C2.4 Solve inequalities that involve two operations and whole numbers up to 100 and verify and graph the solutions.
Activity 1: Solving an Inequality Including the Equal Sign
Ask students to solve the inequality \( 5x + 50 \leq 100 \) and represent their solution using a number line.
Strategy
Represent this Inequality Using a Number Line
First I need to isolate the variable x.
![5 “x”, plus, 50, smaller or equal to 100. 5 “x”, plus, 50 – 50, smaller or equal to 100, minus 50.5 “x” smaller or equal to 50.5 “x” smaller or equal to 50, divided both factors by 5.“x” smaller or equal to 10.](/img/activite/algebre/en/6e/VE6_Algebre_Image173_en.png)
Since the equation includes the equal sign, I can draw a closed dot on the number 10 with the line arrowed to the left to show the results "all numbers less than or equal to 10".
![Number line with number one to 20. A dot is marked on number 10 and an arrow goes left until number one.](/img/activite/algebre/en/6e/VE6_Algebre_Image174_en.png)
The possible values of x are the whole numbers less than or equal to 10, namely 10, 9, 8, 7, 6, 5, 4, 3, 2, 1 and 0.
Source : En avant, les maths!, 6e année, CM, Algèbre, p. 3.
Activity 2: Solving an Inequality Involving "Less Than" or "Greater Than"
Have students solve the inequality \(2m + 38 < 90\) and represent their solution with a number line.
Strategy
Represent Solutions Using a Number Line
To represent this inequality on a number line, I first need to isolate the variable m.
![2 “m”, plus, 38, greater than 90.2“m“, plus, 38, minus 38, greater than 90, minus 38.2 “m” greater than 52.2 “m” greater than 52, divided both factors by two. “m” greater than 26.](/img/activite/algebre/en/6e/VE6_Algebre_Image175_en.png)
![Number line with numbers of 21 to 40. A point is on number 26 and an arrow points right from number 26 to 35.](/img/activite/algebre/en/6e/VE6_Algebre_Image176_en.png)
I draw a line and use the open dot, on the number 26, to indicate that the inequality relation is "greater than" 26. The possible values of m are the whole numbers greater than 26, namely 27, 28, 29, etc.
Source : En avant, les maths!, 6e année, CM, Algèbre, p. 4.

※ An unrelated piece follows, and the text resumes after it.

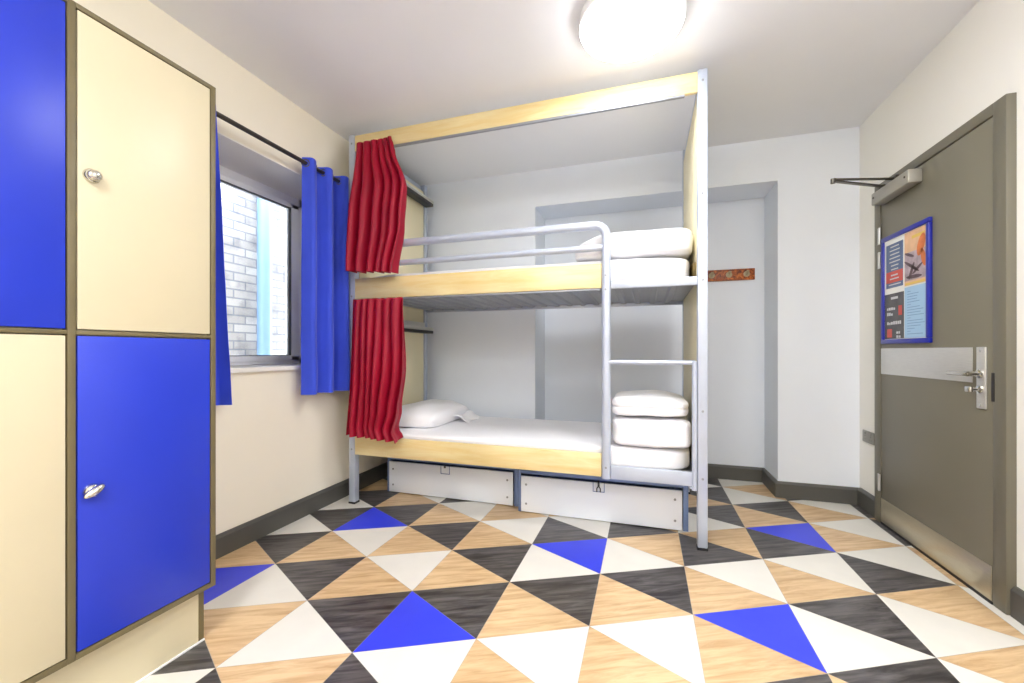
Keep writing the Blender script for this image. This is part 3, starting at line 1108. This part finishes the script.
o = obj('folded_duvet', soft(0.027, 2.765, 0.593, 0.217, 0.305, 0.079, 8.0, 0.008, 7, 5, fold=0.0), M['bed_white'], None, (0.035, 2.76, 0.505), deg=80)
tag(o, 'thick folded white duvet lying on the lower mattress behind the ladder', 'duvet', 'folded white bedding')
o = obj('folded_sheet', soft(0.022, 2.77, 0.736, 0.213, 0.295, 0.051, 6.5, 0.007, 8, 9, fold=0.03, lean=wavy(0.012, 0.06)), M['bed_white'], None, (0.03, 2.77, 0.68), deg=80)
tag(o, 'thin folded white sheet on top of the lower folded duvet', 'sheet', 'folded white bedding')


def slope(co, q):
    if q.x < 0:
        co.z -= 0.0
        t = max(0, -q.x - 0.35) / 0.65
        co.z = -0.078 + (co.z + 0.078) * (1 - 0.55 * t * t)
    return co


o = obj('folded_duvet', soft(-0.080, 2.84, 1.682, 0.338, 0.37, 0.078, 6.5, 0.010, 6, 12, fold=0.0, lean=slope), M['bed_white'], None, (-0.085, 2.84, 1.604), deg=80)
tag(o, 'puffy white duvet bundled on the upper mattress', 'duvet', 'folded white bedding')

# ------------------------------------------------------------------ red berth curtains
def red_curtain(xl, xr, ztop, zbot, nf, ph, label, ybase, seed):
    def fn(u, v):
        s = 2 * PI * nf * (u + 0.035 * math.sin(6 * u + seed)) + ph + 0.9 * v * math.sin(3.4 * u + seed)
        A = 0.028 + 0.032 * min(1, v * 2.0)
        n1 = noise.noise(Vector((u * 4 + seed, v * 1.5, 0.7)))
        A *= 1 + 0.7 * n1
        a, b = xl(v), xr(v)
        x = a + (b - a) * u + 0.012 * math.cos(s * 1.0) * (1 if 0.04 < u < 0.96 else 0.2)
        y = ybase - 0.004 + A * math.sin(s) - 0.010 * v
        y = min(y, 2.407)
        ztp = ztop + 0.007 * math.sin(s + 1) + 0.003 * noise.noise(Vector((u * 9, seed, 0)))
        zb = zbot(u) + 0.004 * math.sin(s)
        return Vector((x, y, ztp + (zb - ztp) * v))
    zb0 = zbot(0.5)
    return cloth('berth_curtain', fn, int(nf * 20), 40, M['red'], label, 'curtain', 'crimson berth curtains', origin=((xl(0) + xr(0)) / 2, ybase, zb0))


def lerpk(keys):
    def f(v):
        for (a, x), (b, y) in zip(keys, keys[1:]):
            if v <= b:
                t = (v - a) / (b - a)
                t = t * t * (3 - 2 * t)
                return x + (y - x) * t
        return keys[-1][1]
    return f


red_curtain(lerpk([(0, -1.835), (0.5, -1.868), (1, -1.868)]), lerpk([(0, -1.565), (0.08, -1.54), (0.36, -1.452), (0.65, -1.475), (1, -1.535)]),
            2.440, lambda u: 1.588 - 0.02 * u, 5.7, 0.3, 'crimson curtain gathered at the window end of the upper berth', 2.346, 1.3)
red_curtain(lerpk([(0, -1.870), (0.5, -1.868), (1, -1.885)]), lerpk([(0, -1.475), (0.5, -1.455), (0.8, -1.49), (0.93, -1.52), (1, -1.485)]),
            1.402, lambda u: 0.508 - 0.022 * u, 6.6, 1.1, 'crimson curtain gathered at the window end of the lower berth', 2.346, 4.1)

# ------------------------------------------------------------------ under-bed drawers
def drawer(x0, x1, y0, h, label, padlock, hx):
    t = thing('storage_drawer', label, 'drawer', ((x0 + x1) / 2, y0 + 0.3, 0), 'storage drawers under the bunk bed')
    bm = bmesh.new()
    y1 = y0 + 0.58
    zb = 0.012
    box(bm, x0, x1, y0 + 0.012, y0 + 0.024, zb, h)
    box(bm, x0, x0 + 0.012, y0 + 0.012, y1, zb, h)
    box(bm, x1 - 0.012, x1, y0 + 0.012, y1, zb, h)
    box(bm, x0, x1, y1 - 0.012, y1, zb, h)
    box(bm, x0, x1, y0 + 0.012, y1, zb, zb + 0.012)
    obj('drawer_box', bm, M['bluegrey'], t)
    bm = bmesh.new()
    box(bm, x0 - 0.022, x0 - 0.004, y0 + 0.01, y1, 0.0, h + 0.036, 0.002)
    box(bm, x1 + 0.006, x1 + 0.034, y0 + 0.01, y1, 0.0, h + 0.036, 0.002)
    box(bm, x0 - 0.022, x1 + 0.034, y0 + 0.012, y0 + 0.034, h + 0.012, h + 0.036, 0.002)
    obj('drawer_surround', bm, M['bluegrey'], t)['label'] = 'blue grey metal surround'
    fp = obj('drawer_front', bx(x0, x1, y0, y0 + 0.012, 0.006, h, 0.002), M['drawer'], t)
    for x in (x0 + 0.035, x1 - 0.04):
        for z in (0.06, h - 0.055):
            obj('rivet', lathe(bmesh.new(), [(0.007, 0), (0.007, -0.002), (0.004, -0.0035)], (x, y0, z), 'Y', 12), M['base'], fp)
    # recessed hasp plate at the top edge
    bm = bmesh.new()
    w, hh, e = 0.072, 0.058, 0.004
    zt = h + 0.002
    box(bm, hx - w / 2, hx - w / 2 + e, y0 - 0.003, y0, zt - hh, zt)
    box(bm, hx + w / 2 - e, hx + w / 2, y0 - 0.003, y0, zt - hh, zt)
    box(bm, hx - w / 2, hx + w / 2, y0 - 0.003, y0, zt - hh, zt - hh + e)
    obj('hasp_plate', bm, M['bluegrey'], fp)
    bm = bmesh.new()
    if padlock:
        tube(bm, [(hx, y0 - 0.006, zt + 0.014), (hx, y0 - 0.008, zt - 0.02)], 0.006, 10)
        for s in (-1, 1):
            tube(bm, [(hx, y0 - 0.008, zt - 0.018), (hx + s * 0.011, y0 - 0.008, zt - 0.035), (hx + s * 0.011, y0 - 0.008, zt - 0.056)], 0.0035, 8)
    else:
        box(bm, hx - 0.008, hx + 0.004, y0 - 0.006, y0, zt - 0.014, zt)
    obj('hasp', bm, M['gasket'], fp)
    return t


drawer(-1.84, -0.862, 2.712, 0.232, 'white fronted storage drawer under the pillow end of the bed', False, -1.372)
drawer(-0.782, 0.205, 2.637, 0.240, 'white fronted storage drawer with dangling hasp under the ladder end', True, -0.278)

# ------------------------------------------------------------------ coat rack on the recess wall
cr = thing('coat_rack', 'burl wood coat rack with metal hooks on the wall of the alcove', 'coat rack', (0.55, YREC, 1.69))
obj('backboard', bx(0.265, 0.845, YREC - 0.02, YREC, 1.643, 1.735, 0.003), M['burl'], cr)
for x in (0.38, 0.525, 0.655, 0.785):
    bm = bmesh.new()
    y = YREC - 0.02
    lathe(bm, [(0.024, 0), (0.024, -0.004), (0.013, -0.007)], (x, y, 1.690), 'Y', 16)
    tube(bm, [(x, y, 1.692), (x, y - 0.025, 1.686), (x, y - 0.04, 1.694), (x, y - 0.046, 1.712)], [0.009, 0.008, 0.008, 0.011], 10)
    tube(bm, [(x, y - 0.006, 1.688), (x, y - 0.02, 1.672), (x, y - 0.03, 1.674)], [0.005, 0.005, 0.006], 10)
    obj('hook', bm, M['rust'], cr)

Activity 3: Working to Spoil Yourself!
Present students with the following problem:
Erykah found three pairs of running shoes that she likes, costing $50, $59 and $79 respectively. She has already saved $31. She works for a dog walking service that pays her $15 per hour. How many hours will she have to work to buy any of these pairs of shoes? Represent your solution on a number line.
Encourage students to work in teams to solve the problem.
Example
Represent the problem algebraically using an inequality:
Erykah earns $15 x h, where h is the number of hours worked.
The first pair of shoes costs $50, and Erykah has already saved $31. So, to buy these shoes, Erykah must have $50 - $31.
To find the number of hours Erykah will have to work to buy the first pair of shoes, the algebraic inequality is:
15 x h ≥ 50 - 31
15 x h ≥ 19
h | 15 x h | ≥ 19 |
---|---|---|
0 | 0 | no |
1 | 15 | no |
2 | 30 | yes |
3 | 45 | yes |
15 x h ≥ 19
15 x 2 ≥ 19
Erykah has to work 2 hours.
Ask a few teams to present their solution. Allow students to review their answer.